According to the said suit, Karmali petitioned court in 2020, seeking Mwangi’s eviction from the land, branding him a trespasser.
Karmali alleges that the records at the land registry were altered, making it difficult to trace successive owners of the contested land.
Court documents indicate that the Magugus secured a KSh10.5 million loan from the National Bank of Kenya (NBK) in 1987 for a company named MDC Holdings Ltd using the Muthaiga property which they had bought in 1982 as mortgage.
Karmali asserts that MDC defaulted on the loan after which NBK sued it, seeking to recover the debt and interest that had accrued for 10 years.
He contends that after encountering financial problems, Magugu started to subdivide the property into two – LR No 214/20/2/1 and LR No 214/20/2/2 although the plan was not completed.
Karmali says his firm wrote to the Commissioner of Surveys in 2008 seeking to cancel the subdivision of the land, but in 2013, Mount Pleasant guards were arrested after one John Birech filed a complaint that the company had encroached on his land situate on LR No 214/20/2/1 and LR No 214/20/2/2.
However, Birech was subsequently charged with forgery although the court acquitted him on July 5, 2019, after finding that prosecution had failed to prove its case against him and somehow along the way the property got possessed by Mwangi, who doesn’t want the police to investigate how he acquired it.
This is mainly because investigations into how he acquired the property are likely to unearth his fraudulent deeds.
This is because if in the event that the investigation was instigated, the probe file will appear in Mwangi’s regulatory filing on the suitability of bank directors and executives, which is done annually when lenders are renewing the permits with the Central Bank of Kenya (CNK) yet this is bad for his reputation.

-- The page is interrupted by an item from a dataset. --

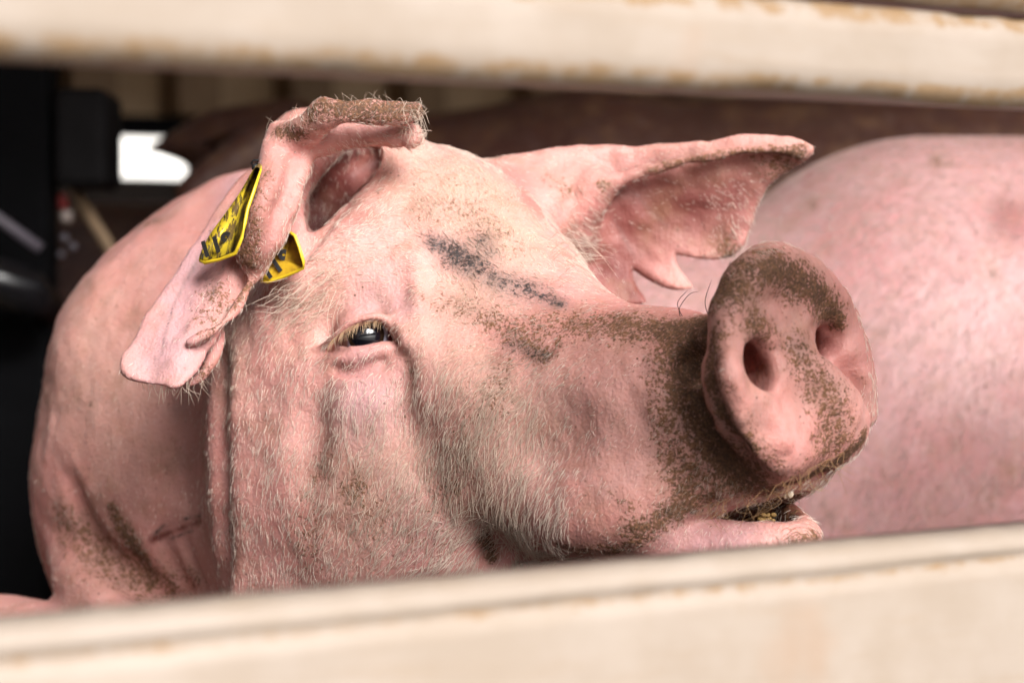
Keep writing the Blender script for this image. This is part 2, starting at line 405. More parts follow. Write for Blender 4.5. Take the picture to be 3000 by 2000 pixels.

It should suffice to note that his Bank, Equity bank Uganda, has been sighted in many cases in which customer property has been fraudulently sold to Equity Bank bosses using surrage companies.
Word making the rounds is that in the Simbamanyo saga it is the Equity Bank bosses in cahoots with their lawyers that actually bought the Hotel property, Afrique suites Hotel using a loan/mortgage they arranged for themselves from Equity bank using a surrogate company Luwa Luwa.
It is sad that this bank does this all the time and the courts allow them to get away with it.
In 2021, a city businesswoman identified as Edith Nakacwa, lost Shs21.95M from her account with Equity Bank after the money was fraudulently withdrawn from the account without her consent.
In her letter to the manager of the Equity Bank Church House Branch on April 23, Nakacwa noted that she had found out that the entries through which her money was removed from her account without her knowledge were done using Eazzy Money App which she never initiated and she had to fight a legal battle with the Bank before she recovered her money.
But it is not only Nakacwa who has fallen victim to this fraud at Equity Bank, because reports indicate that in 2021 alone, 11 customers accused Equity Bank Uganda of not being helpful after their money went missing from their accounts.
Among these is Flavia Adongo, a bank customer, who claims to have lost Shs1.1 million and accuses the bank of exposing its clients to fraud through the Eazzy Money App.
Even customer bank accounts are routinely fraudulently debited for example in the recent case of Ms Angella Namatovu, who alleges that officials at Equity Bank deducted UGX50,000,000 from her account No. 1010100909543 between 18th and 20th June, 2022 and when she went to the bank to withdraw the money, they told her she had withdrawn it via an ATM transactions and that it was done using her card number 4860xxxx9407 via a “Zazu Africa limited” (merchant)website, which was not true.
Now Namatovu is contemplating running to court but one wonders whether she will get any justice since the courts have shown that they are in bed with the fraudulent banks.